- Instructions to follow:
Starting at the first line of the listing below, retype each line up to and including the one that contains "return v + wob". Leave pictures out.

----- Provided information -----

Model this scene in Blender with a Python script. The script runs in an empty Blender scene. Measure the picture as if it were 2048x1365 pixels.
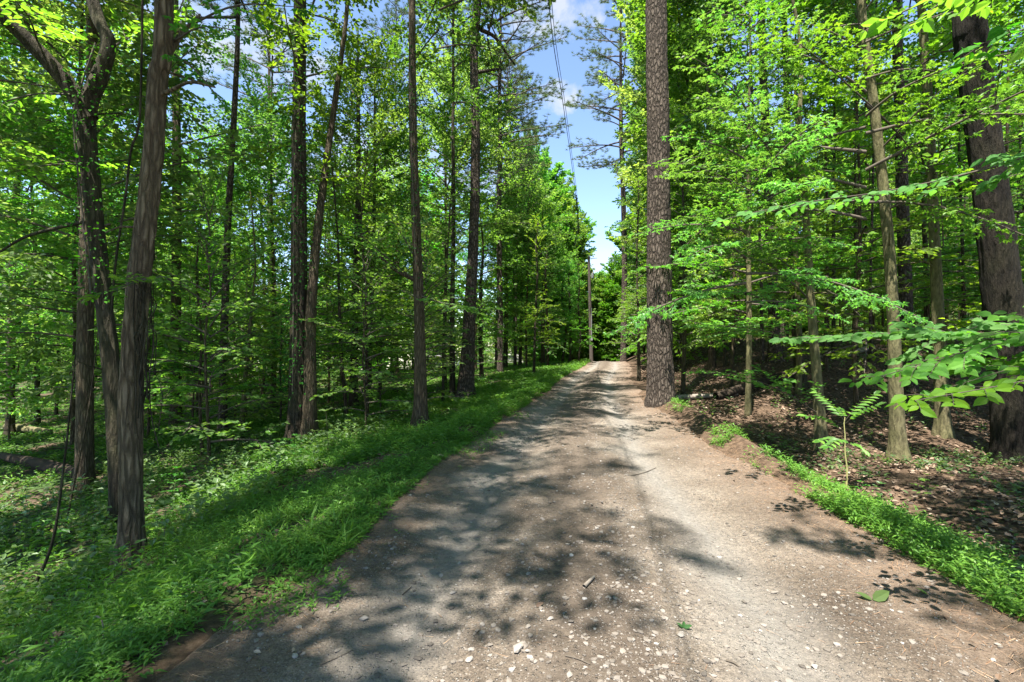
import bpy, math, random
import numpy as np
from mathutils import Vector

# ------------------------------------------------------------------ basics
rng = np.random.default_rng(11)
random.seed(5)
SC = bpy.context.scene
COL = SC.collection
F, CX, CY, HC = 967.0, 1024.0, 682.5, 1.5     # focal length (px of the 2048 wide photo), centre, eye height
R = math.radians


def ss(a, b, x):
    t = np.clip((np.asarray(x, float) - a) / (b - a), 0, 1)
    return t * t * (3 - 2 * t)


def vnoise(x, y, seed=0):
    x = np.asarray(x, float); y = np.asarray(y, float)
    xi = np.floor(x).astype(np.int64); yi = np.floor(y).astype(np.int64)
    fx = x - xi; fy = y - yi
    fx = fx * fx * (3 - 2 * fx); fy = fy * fy * (3 - 2 * fy)

    def h(a, b):
        n = (a * 374761393 + b * 668265263 + seed * 974634777) & 0x7fffffff
        n = ((n ^ (n >> 13)) * 1274126177) & 0x7fffffff
        n = n ^ (n >> 16)
        return (n & 0xffff) / 65535.0
    return (h(xi, yi) * (1 - fx) + h(xi + 1, yi) * fx) * (1 - fy) + (h(xi, yi + 1) * (1 - fx) + h(xi + 1, yi + 1) * fx) * fy


def fbm(x, y, seed=0, oct=3):
    s = 0; a = .5; n = 0
    for k in range(oct):
        s = s + a * (vnoise(np.asarray(x) * 2 ** k, np.asarray(y) * 2 ** k, seed + k * 17) * 2 - 1)
        n += a; a *= .5
    return s / n


# ------------------------------------------------------------------ terrain
_D = np.arange(-30, 260, .1)


def _smooth(ds, vs, wob, seed):
    v = np.interp(_D, ds, vs)
    k = np.ones(15) / 15
    p = np.pad(v, 7, mode='edge')
    v = np.convolve(p, k, 'valid')
    return v + wob * fbm(_D * .55, _D * 0 + 3.3, seed, 4)


_L = _smooth([-30, -6, 2.1, 2.8, 3.47, 4.56, 6.65, 8.63, 12.3, 18.6, 27.4, 34, 60, 100, 260],
             [-4.2, -2.2, -1.6, -1.5, -1.28, -1.12, -.85, -.35, .5, 1.75, 4.0, 5.4, 9.5, 14, 30], .16, 3)
_R = _smooth([-30, -6, 2.1, 3.47, 4.56, 6.65, 8.63, 12.3, 18.6, 27.4, 34, 60, 100, 260],
             [0, 2.2, 2.72, 2.75, 2.8, 2.86, 3.2, 3.4, 4.5, 6.75, 8.1, 12.3, 17, 33], .16, 9)


def Ledge(d): return np.interp(d, _D, _L)
def Redge(d): return np.interp(d, _D, _R)


def crest(d):
    t = np.maximum(np.asarray(d, float) - 31, 0)
    return np.where(t < 18, -.0024 * t * t, -.0024 * 324 - .06 * (t - 18))


def ground_raw(x, d):
    x = np.asarray(x, float); d = np.asarray(d, float)
    e1 = np.maximum(Ledge(d) - x, 0); e2 = np.maximum(x - Redge(d), 0)
    ell = np.interp(d, [-8, 4, 10, 18, 30, 60], [4.2, 4.5, 7.5, 12, 20, 30])
    z = -1.9 * (1 - np.exp(-(e1 / ell) ** 1.25))
    z = z + .05 * np.exp(-((e1 - .35) / .3) ** 2) * ss(.02, .2, e1)
    z = z - .45 * ss(.25, 1.2, e2) * (1 - ss(9, 15, d))
    z = z - .22 * np.exp(-((e2 - 1.15) / .5) ** 2 - ((d - 7.6) / 1.3) ** 2)
    z = z + .19 * np.exp(-((e2 - .3) / .25) ** 2) * ss(5, 7, d) * (1 - ss(12, 15, d))
    z = z + 1.5 * ss(8, 22, d) * ss(.6, 5, e2) + .035 * np.clip(e2 - 5, 0, 40)
    out = np.maximum(e1, e2)
    z = z + .05 * fbm(x / .9, d / .9, 21) * ss(0, .6, out) + .16 * fbm(x / 5, d / 5, 31) * ss(.8, 4, out)
    return z + crest(d)


def inside(x, d):
    return np.minimum(x - Ledge(d), Redge(d) - x)


def ground_z(x, d):
    return ground_raw(x, d)


def ray(px, py, dmax=140):
    """pixel of the photograph -> the place on the terrain where that thing stands"""
    ds = np.arange(1.2, dmax, .02)
    xs = (px - CX) / F * ds; zs = HC - (py - CY) / F * ds
    g = ground_z(xs, ds)
    k = np.nonzero(g >= zs)[0]
    i = k[0] if len(k) else len(ds) - 1
    return np.array([xs[i], ds[i], g[i]])


def at(px, py, d):
    return np.array([(px - CX) / F * d, d, HC - (py - CY) / F * d])


# ------------------------------------------------------------------ mesh builder
class MB:
    def __init__(s):
        s.v = []; s.f = []; s.m = []; s.a = []; s.n = 0; s.sm = []

    def add(s, v, f, mat=0, lv=None, smooth=False):
        v = np.asarray(v, np.float32).reshape(-1, 3)
        f = np.asarray(f, np.int64)
        if len(v) == 0 or len(f) == 0: return
        s.v.append(v); s.f.append(f + s.n)
        s.m.append(np.full(len(f), mat, np.int32)); s.sm.append(np.full(len(f), smooth, bool))
        s.a.append(np.full(len(v), .5, np.float32) if lv is None else np.broadcast_to(np.asarray(lv, np.float32), (len(v),)).copy())
        s.n += len(v)

    def mesh(s, name, mats):
        me = bpy.data.meshes.new(name)
        v = np.concatenate(s.v)
        tot = np.concatenate([np.full(len(f), f.shape[1], np.int32) for f in s.f])
        loops = np.concatenate([f.ravel() for f in s.f]).astype(np.int32)
        me.vertices.add(len(v)); me.vertices.foreach_set('co', v.ravel())
        me.loops.add(len(loops)); me.loops.foreach_set('vertex_index', loops)
        me.polygons.add(len(tot))
        st = np.concatenate([[0], np.cumsum(tot)[:-1]]).astype(np.int32)
        me.polygons.foreach_set('loop_start', st)
        for m in mats: me.materials.append(m)
        me.polygons.foreach_set('material_index', np.concatenate(s.m))
        me.polygons.foreach_set('use_smooth', np.concatenate(s.sm))
        at_ = me.attributes.new('lv', 'FLOAT', 'POINT')
        at_.data.foreach_set('value', np.concatenate(s.a))
        me.update(calc_edges=True)
        return me


def link(name, me, parent=None, loc=None, rz=None, sc=None):
    o = bpy.data.objects.new(name, me); COL.objects.link(o)
    if parent is not None: o.parent = parent
    if loc is not None: o.location = [float(c) for c in loc]
    if rz is not None: o.rotation_euler = (0, 0, float(rz))
    if sc is not None: o.scale = (sc, sc, sc) if np.isscalar(sc) else [float(c) for c in sc]
    return o


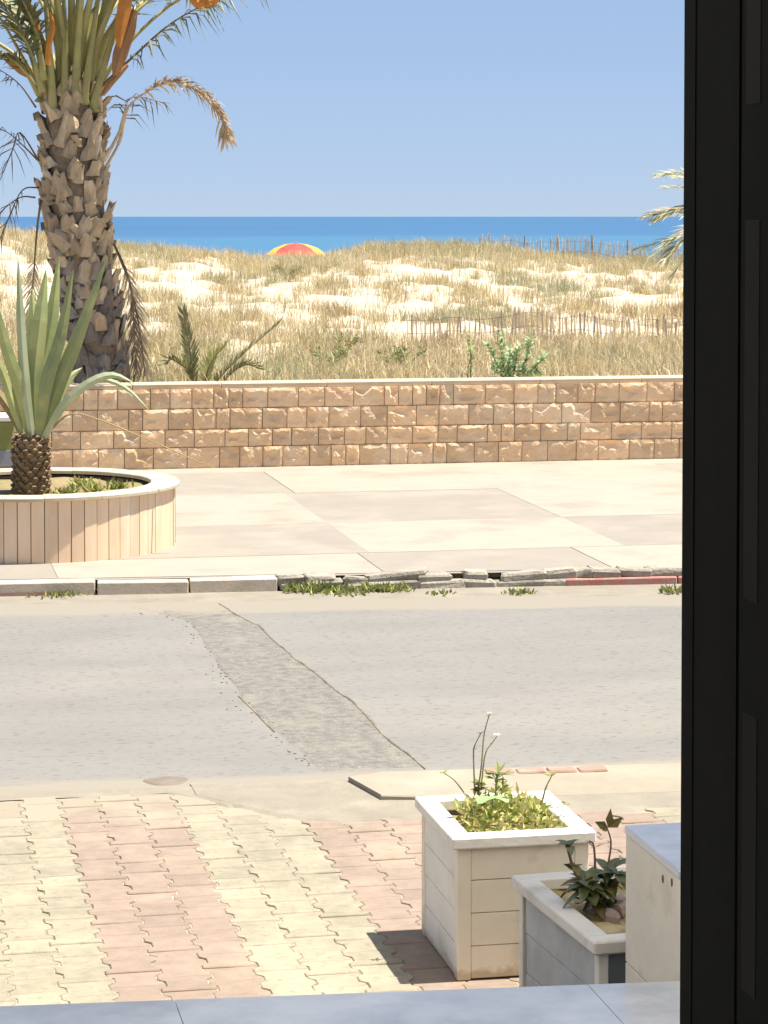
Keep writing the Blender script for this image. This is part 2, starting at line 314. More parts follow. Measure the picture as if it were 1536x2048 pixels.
while x < 13.5:
    x2 = x + rng.uniform(1.4, 2.4); b = MB()
    ya, yb = Ykerb(x) + .17, Ykerb(x2) + .17
    b.add([(x, ya, .1), (x2 - .01, yb, .1), (x2 - .01, 18.52, .1), (x, 18.52, .1), (x, ya, .05), (x2 - .01, yb, .05), (x2 - .01, 18.52, .05), (x, 18.52, .05)],
          [(0, 1, 2, 3), (4, 5, 1, 0), (5, 6, 2, 1), (6, 7, 3, 2), (7, 4, 0, 3)])
    link('concrete_bay', b.me('concrete_bay', M['conc_dark'] if rng.random() < .6 else M['conc_light']), fp, world=False); x = x2
b = MB(); b.box(-10.6, 13.9, 24.67, 25.2, .05, .098, .004)
link('concrete_strip', b.me('concrete_strip', M['conc_light']), fp, world=False)

# far kerb: sound stones on the left, crumbling rubble on the right, a red painted length
kerb = struct('kerb', mesh('kerb', *strip(XS, lambda x: Ykerb(x) + .05, lambda x: Ykerb(x) + .16, .03), M['kerb_old']))
def kerb_stone(x0, x1, z1, m, d=.16, tilt=0.0, dy=0.0, z0=-.02, bev=.008):
    b = MB(); b.box(-(x1 - x0) / 2, (x1 - x0) / 2, 0, d, z0, z1, bev)
    xc = (x0 + x1) / 2
    return link('kerb_stone', b.me('kerb_stone', m), kerb, (xc, Ykerb(xc) + dy, 0), (tilt, rng.uniform(-.01, .01), -.075), world=False)
for x0, x1, z1, dy in [(-6.2, -5.2, .1, 0), (-5.19, -4.2, .1, 0), (-4.19, -3.2, .1, 0), (-3.19, -2.2, .1, 0), (-2.19, -1.2, .105, 0), (-1.19, -.25, .1, 0), (-.24, .72, .1, -.01),
                       (.73, 1.42, .098, 0), (1.43, 2.08, .092, -.02), (2.09, 2.72, .096, .0)]:
    kerb_stone(x0, x1 - .002, z1, M['kerb'], dy=dy)
for x0, x1 in [(-1.1, -.3), (-.2, .5), (.52, 1.25)]:      # worn red paint on the kerb faces
    xc = (x0 + x1) / 2; b = MB(); n = 10; vv = []; ff = []
    for i in range(n + 1):
        xx = lerp(-(x1 - x0) / 2, (x1 - x0) / 2, i / n); vv += [(xx, -.004, .004), (xx, -.004, .028 + .025 * noise.noise(Vector((xx * 5 + xc, 2, 1))))]
    for i in range(n): ff.append((2 * i, 2 * i + 2, 2 * i + 3, 2 * i + 1))
    link('red_paint', mesh('red_paint', vv, ff, M['kerb_red']), kerb, (xc, Ykerb(xc), 0), (0, 0, -.075), world=False)
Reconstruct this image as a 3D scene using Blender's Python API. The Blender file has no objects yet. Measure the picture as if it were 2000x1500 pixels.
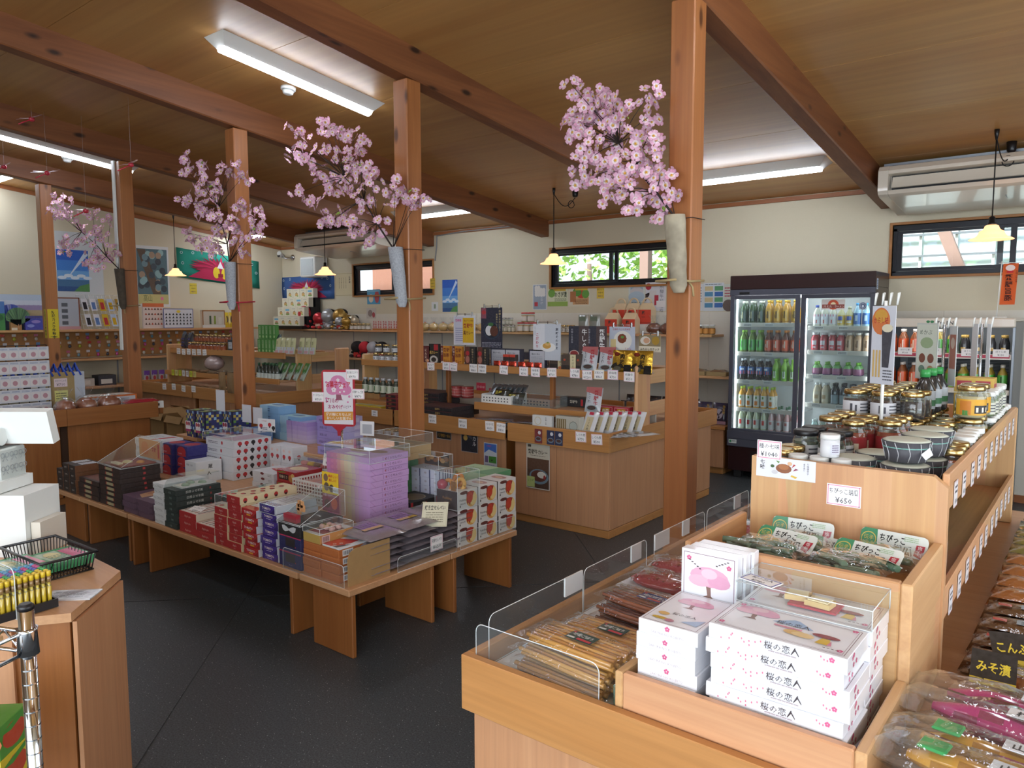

-----

- Response for this exercise:
Model this scene in Blender with a Python script. The script runs in an empty Blender scene. Measure the picture as if it were 2048x1365 pixels.
import bpy, math, random
import numpy as np
from mathutils import Vector

# ------------------------------------------------------------------ basics
rng = np.random.default_rng(11)
random.seed(5)
SC = bpy.context.scene
COL = SC.collection
F, CX, CY, HC = 967.0, 1024.0, 682.5, 1.5     # focal length (px of the 2048 wide photo), centre, eye height
R = math.radians


def ss(a, b, x):
    t = np.clip((np.asarray(x, float) - a) / (b - a), 0, 1)
    return t * t * (3 - 2 * t)


def vnoise(x, y, seed=0):
    x = np.asarray(x, float); y = np.asarray(y, float)
    xi = np.floor(x).astype(np.int64); yi = np.floor(y).astype(np.int64)
    fx = x - xi; fy = y - yi
    fx = fx * fx * (3 - 2 * fx); fy = fy * fy * (3 - 2 * fy)

    def h(a, b):
        n = (a * 374761393 + b * 668265263 + seed * 974634777) & 0x7fffffff
        n = ((n ^ (n >> 13)) * 1274126177) & 0x7fffffff
        n = n ^ (n >> 16)
        return (n & 0xffff) / 65535.0
    return (h(xi, yi) * (1 - fx) + h(xi + 1, yi) * fx) * (1 - fy) + (h(xi, yi + 1) * (1 - fx) + h(xi + 1, yi + 1) * fx) * fy


def fbm(x, y, seed=0, oct=3):
    s = 0; a = .5; n = 0
    for k in range(oct):
        s = s + a * (vnoise(np.asarray(x) * 2 ** k, np.asarray(y) * 2 ** k, seed + k * 17) * 2 - 1)
        n += a; a *= .5
    return s / n


# ------------------------------------------------------------------ terrain
_D = np.arange(-30, 260, .1)


def _smooth(ds, vs, wob, seed):
    v = np.interp(_D, ds, vs)
    k = np.ones(15) / 15
    p = np.pad(v, 7, mode='edge')
    v = np.convolve(p, k, 'valid')
    return v + wob * fbm(_D * .55, _D * 0 + 3.3, seed, 4)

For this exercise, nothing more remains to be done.